The show based on the Academy Award-winning movie about three drag artists who hop aboard a battered old bus searching for love and friendship originated in Australia. With a dazzling array of outrageous costumes and a hit parade of dance-floor favourites including It’s Raining Men, Say a Little Prayer, Go West, Hot Stuff and Always on My Mind, it enjoyed a three-year run in the West End.

In the touring production Noel Sullivan from Hear’Say plays Tick, the mover and shaker of the trio, opposite Richard Grieve as Bernadette and Graham Weaver as Felicia.

Australian actor Richard Grieve played Tick in the West End but for the UK tour was offered what he sees as the much more demanding role of Bernadette.

The character, played by Terence Stamp in the movie, is a transgender. “For me, it requires a complete physical transformation,” he says. “Bernadette is a woman being a man dressed up as a woman, having undergone a totally brutal operation to become a woman. So I have to be a woman underneath the make-up, wigs, corset, costumes and high heels.”
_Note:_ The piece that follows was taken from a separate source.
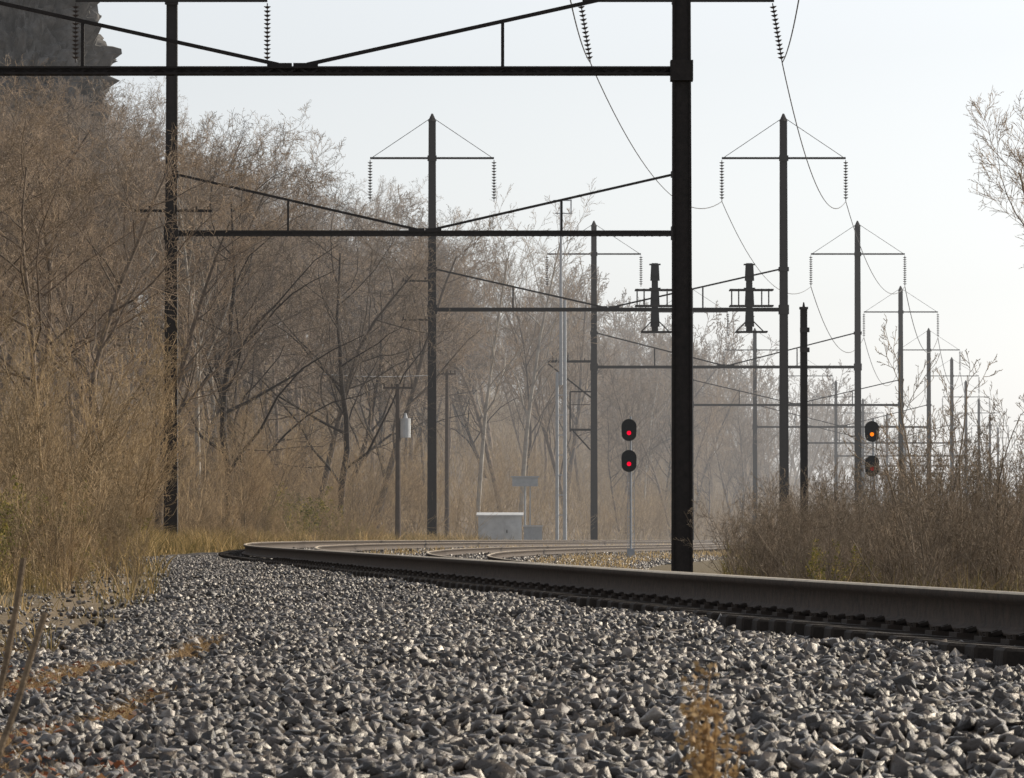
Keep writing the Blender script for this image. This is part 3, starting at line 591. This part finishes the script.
def underbrush():
    n=56000; D=rs.uniform(140,1000,n); X=PX(rs.uniform(-60,1000,n),D); s=X-TR(D); k=(s<-8.5)&(s>-70); X,D=X[k],D[k]
    px=X/D*F+512; k=~((D<272)&(px>470)&(px<545))&~((D<178)&(px>150)&(px<192)); X,D=X[k],D[k]; n=len(X)
    Z=zg(X,D)-.1; H=rs.uniform(.7,2.6,n)*(1+D/900); S=[]; p=np.stack([X,D,Z],1); d=rs.normal(0,.38,(n,3)); d[:,2]=1; r=.006+D*.00003
    for i in range(3):
        q=p+d*(H/3)[:,None]; S.append(np.concatenate([p,q,(r*(1-.25*i))[:,None],(r*(.75-.25*i))[:,None]],1)); 
        e=p+(d+rs.normal(0,.6,(n,3)))*(H/2.6)[:,None]; S.append(np.concatenate([p,e,(r*.6)[:,None],(r*.35)[:,None]],1)); p=q; d=d+rs.normal(0,.25,(n,3))
    V,Fc=prisms(np.concatenate(S),3); tag(link('underbrush',npmesh('underbrush',V,Fc),M['shrub']),'tangled tan underbrush covering the floor of the woods','underbrush',kind='stuff')
underbrush()
# ---------------------------------------------------------------- grass
def blades(X,Y,H,w,name,label,lean=.35,tone=None,z=None,m='grass'):
    n=len(X); Z=zg(X,Y)-.02 if z is None else z; a=rs.uniform(0,6.28,n); dx=np.cos(a);dy=np.sin(a); ln=rs.uniform(.05,lean,n)*H; b=rs.uniform(0,6.28,n)
    p=np.stack([X,Y,Z],1); wv=np.stack([dx,dy,0*dx],1)*w[:,None]; mid=p+np.stack([np.cos(b)*ln*.35,np.sin(b)*ln*.35,H*.55],1); top=p+np.stack([np.cos(b)*ln,np.sin(b)*ln,H],1)
    V=np.stack([p-wv,p+wv,mid+wv*.7,mid-wv*.7,top+wv*.1,top-wv*.1],1).reshape(-1,3); i=np.arange(n)[:,None]*6
    Fc=np.concatenate([i+np.array([[0,1,2,3]]),i+np.array([[3,2,4,5]])]); t=rs.beta(2,2,n) if tone is None else tone
    return tag(link(name,npmesh(name,V,Fc,np.concatenate([t,t])),M[m]),label,'grass',kind='stuff')
n=200000; Y=rs.uniform(14,240,n); s=-rs.uniform(2.2,15,n); X=TR(Y)+s
W=bwn(Y)
cl=np.sin(X*1.9+Y*.45)+np.sin(X*.7-Y*.23+1)+.8*np.sin(X*3.7+Y*.9)
path=np.abs(s+W+.7)<.45
k=(np.abs(X)<Y*.115+.5)&(-s>W+.05)&(cl+rs.normal(0,.8,n)>-.1)&~(path&(rs.rand(n)<.85)); X,Y,s,cl=X[k],Y[k],s[k],cl[k]
H=rs.uniform(.05,.32,len(X))*(1+.6*sm(50,110,Y))*(1+.4*cl)*np.where(Y<45,.5,1); H=np.abs(H)+.03
blades(X,Y,H,.003+Y*.00006,'grass','tan and olive dry grass along the left verge',lean=1.2,tone=np.clip(rs.beta(1.6,2.3,len(X))*.9+.12*cl,0,1))
n=32000; Y=rs.uniform(50,170,n); s=rs.uniform(8.8,45,n); X=TR(Y)+s
k=(np.abs(X)<Y*.115+.5)&(X>Y*.045); X,Y=X[k],Y[k]; cl=np.sin(X*1.3+Y*.3)+np.sin(X*.5-Y*.2)
blades(X,Y,np.abs(rs.uniform(.1,.6,len(X))*(1+.4*cl)),.003+Y*.00005,'weeds','brown weeds and stalks in the scrub right of the tracks',lean=1.2,tone=np.clip(rs.beta(2,3,len(X))*.6,0,1))
n=14000; Y=rs.uniform(95,290,n); s=np.where(rs.rand(n)<.3,rs.uniform(2.4,3.2,n),rs.uniform(6.6,9.5,n)); X=TR(Y)+s; k=np.sin(Y*.3+X)+rs.normal(0,.6,n)>.2; X,Y=X[k],Y[k]
blades(X,Y,rs.uniform(.05,.30,len(X)),.004+Y*.00006,'trackside_weeds','low golden weeds growing between and beside the far rails',lean=.8,tone=rs.uniform(.4,1,len(X)))
n=110000; Y=rs.uniform(10,28,n); X=rs.uniform(-3.3,-.9,n); sd=stripd(X,Y); s=X-TR(Y); k=(sd<1.15+rs.normal(0,.2,n))|((-s>bwn(Y)-.1)&(rs.rand(n)<.3)&(np.sin(X*9+Y*2)+np.sin(Y*4.1-X*5)+rs.normal(0,.7,n)>-.3)); X,Y=X[k],Y[k]
print('straw',len(X))
blades(X,Y,rs.uniform(.008,.045,len(X)),rs.uniform(.001,.002,len(X)),'dry_straw','straw coloured dead grass strands lying in strips over the lower left stones',lean=5,tone=rs.beta(1.6,1.8,len(X)),z=zg(X,Y)+.008,m='straw')
n=1500; Y=rs.uniform(9.5,22,n); X=rs.uniform(-2.9,-.7,n); s=X-TR(Y); k=(-s>bwn(Y)-.3)|((stripd(X,Y)<1.6)&(rs.rand(n)<.5)); X,Y=X[k],Y[k]; n=len(X); c=np.stack([X,Y,zg(X,Y)+.035],1)
u=rs.normal(size=(n,3))*[1,1,.45]; u/=np.linalg.norm(u,axis=1)[:,None]; v=np.cross(u,[0,0,1]+rs.normal(0,.4,(n,3))); v/=np.linalg.norm(v,axis=1)[:,None]; l=rs.uniform(.010,.022,(n,1))
V=np.stack([c-u*l,c+v*l*.6+[0,0,.006],c+u*l,c-v*l*.6+[0,0,.008]],1).reshape(-1,3)
tag(link('fallen_leaves',npmesh('fallen_leaves',V,np.arange(4*n).reshape(-1,4),rs.rand(n)),M['fallen']),'red brown fallen leaves at the lower left','leaves',kind='stuff')
def weed(px,D,ytop,label):
    X=PX(px,D); g=float(zg(X,D)); r=random.Random(3); S=[];Lv=[]
    for k in range(11):
        p=Vector((r.uniform(-.012,.012),r.uniform(-.02,.02),0)); d=Vector((r.uniform(-.05,.05),r.uniform(-.15,.15),1)).normalized(); L=(PZ(ytop,D)-g)*r.uniform(.7,1.02)
        for i in range(10):
            q=p+d*L/10; S.append((*p,*q,.0011,.0009)); p=q; d=(d+Vector((r.gauss(0,.035),r.gauss(0,.05),0))).normalized()
            if i>=6:
                for _ in range(9):
                    e=p+Vector((r.gauss(0,.009),r.gauss(0,.012),r.uniform(-.01,.02))); S.append((*p,*e,.0005,.0004)); Lv.append(e)
    root=tag(empty('dried_weed',(X,D,g)),label,'weed'); V,Fc=prisms(S,4); link('stem',npmesh('stem',V,Fc,np.full(len(Fc),.45)),M['straw'],root)
    n=len(Lv); c=np.array([tuple(v) for v in Lv]); u=rs.normal(size=(n,3)); u/=np.linalg.norm(u,axis=1)[:,None]; v=np.cross(u,rs.normal(size=(n,3))); v/=np.linalg.norm(v,axis=1)[:,None]; l=.005
    V=np.stack([c-u*l,c+v*l,c+u*l,c-v*l],1).reshape(-1,3); o=link('seed_head',npmesh('seed_head',V,np.arange(4*n).reshape(-1,4),rs.uniform(.2,.85,n)),M['straw'],root); o['kind']='stuff'
weed(709,6.2,676,'dried brown weed with seed heads in front of the ballast, bottom centre right')
def stick(p,q,r,label):
    p=Vector(p);q=Vector(q); m=MB(p); pp=p; rd=random.Random(int(r*1e5))
    for i in range(6):
        t=(i+1)/6; e=p.lerp(q,t)+Vector((rd.gauss(0,.003),0,rd.gauss(0,.003))); m.cyl(pp,e,r*(1-.2*i/6),r*(1-.2*(i+1)/6),7); pp=e
    root=m.build('stick',M['stick']); root.location=p; tag(root,label,'stick')
D=9.0
stick((PX(-45,D),D,float(zg(PX(-45,D),D))-.02),(PX(42,D),D+.1,PZ(612,D)),.0078,'leaning brown stick at the left edge over the stones')
stick((PX(-60,D),D+.4,float(zg(PX(-60,D),D))-.02),(PX(5,D),D+.4,PZ(558,D)),.008,'taller broken stick at the very left edge')
# ---------------------------------------------------------------- cliff
def cliff():
    D=330; cx=PX(20,D); bm=bmesh.new(); bmesh.ops.create_cube(bm,size=2); bmesh.ops.subdivide_edges(bm,edges=bm.edges[:],cuts=60,use_grid_fill=True)
    org=Vector((cx,D,18))
    for v in bm.verts:
        p=Vector((v.co.x*5.0,v.co.y*6.0,(v.co.z+1)*.5*22))
        f=1-.10*max(0,v.co.z)-(.2*max(0,v.co.z-.5) if v.co.x>0 else 0)
        p.x*=f
        w=p+Vector((noise.noise(p*.6),noise.noise(p*.6+Vector((5,2,1))),noise.noise(p*.6+Vector((1,8,4)))))*1.2
        n=noise.fractal(p*.35+Vector((3,1,7)),.8,2.2,7); vd=noise.voronoi(Vector((w.x*.75+w.z*.2,w.y*.75,w.z*.35)))[0]; n3=noise.fractal(p*1.6,.8,2.1,4)
        d=Vector((v.co.x,v.co.y,v.co.z*.4)).normalized()
        v.co=p+d*(n*1.5+(vd[1]-vd[0])*2.4+n3*.6-.6)+Vector((0,0,n*.6))
    me=bpy.data.meshes.new('rock_cliff'); bm.to_mesh(me); bm.free(); o=link('rock_cliff',me,M['rock']); o.location=org; tag(o,'grey rock cliff rising above the trees at the top left','cliff')
cliff()
# ---------------------------------------------------------------- light, sky, camera
SE=R_(26); SA_=R_(54)
w=bpy.data.worlds.new('World'); bpy.context.scene.world=w; w.use_nodes=True; nt_=w.node_tree; bg=nt_.nodes['Background']
sk=nt_.nodes.new('ShaderNodeTexSky'); sk.sky_type='NISHITA'; sk.sun_disc=False; sk.sun_elevation=SE; sk.sun_rotation=SA_; sk.air_density=1.0; sk.dust_density=1.4; sk.ozone_density=1.5
hs=nt_.nodes.new('ShaderNodeHueSaturation'); hs.inputs['Saturation'].default_value=.2
tint=nt_.nodes.new('ShaderNodeVectorMath'); tint.operation='MULTIPLY'; tint.inputs[1].default_value=(.99,1.0,1.025)
nt_.links.new(sk.outputs[0],hs.inputs['Color']); nt_.links.new(hs.outputs[0],tint.inputs[0]); nt_.links.new(tint.outputs[0],bg.inputs[0]); bg.inputs[1].default_value=.15
l=bpy.data.lights.new('sun','SUN'); l.energy=5; l.angle=R_(.5); l.color=(1,.87,.68); lo=bpy.data.objects.new('sun',l); C.objects.link(lo)
dirv=Vector((math.sin(SA_)*math.cos(SE),math.cos(SA_)*math.cos(SE),math.sin(SE))); lo.rotation_euler=dirv.to_track_quat('Z','Y').to_euler(); lo.location=(30,30,60)
cd=bpy.data.cameras.new('camera'); co=bpy.data.objects.new('camera',cd); C.objects.link(co); co.location=(0,0,0); co.rotation_euler=(R_(90)+math.atan((HY-389)/F),0,0)
cd.sensor_width=36; cd.lens=F/1024*36; cd.clip_start=.5; cd.clip_end=6000
cd.dof.use_dof=True; cd.dof.focus_distance=38; cd.dof.aperture_fstop=40
sc=bpy.context.scene; sc.camera=co; sc.view_settings.view_transform='Standard'; sc.view_settings.look='None'; sc.view_settings.exposure=0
It requires extra preparation, requiring him to come into the theatre an hour more than the other performers

“It’s hugely demanding physically but it is for everyone in the show - the costume changes alone, given 15 seconds to change from a paintbrush into a cup cake,” says the actor.

“The three principals are on stage for pretty much the entire show and the few moments we are offstage we are in the wings changing very quickly.

“Being in high heels on a raked stage can be gruelling. But it is worth it because the reaction of the audience is heartwarming and gratifying with everyone up on their feet every night,” he continues.

“People expect the show to be all colour and campery but it has much deeper message than that and it’s nice to look down over the front rows and see the faces with their warm smiles and to know you have created an experience like that.”

Grieve, a graduate of Aussie soaps Neighbours and Home and Away, has been in the UK since 2003 mostly working in theatre but is remembered from his stint on Emmerdale as Jonny Foster, the aerobics teacher who was one half of the first civil partnership in a British soap.

“I spent a year and a half on it and fell in love with the Yorkshire countryside - and got used to the weather,” he adds.

Priscilla Queen of the Desert is at the Lyceum Theatre from Tuesday to Saturday.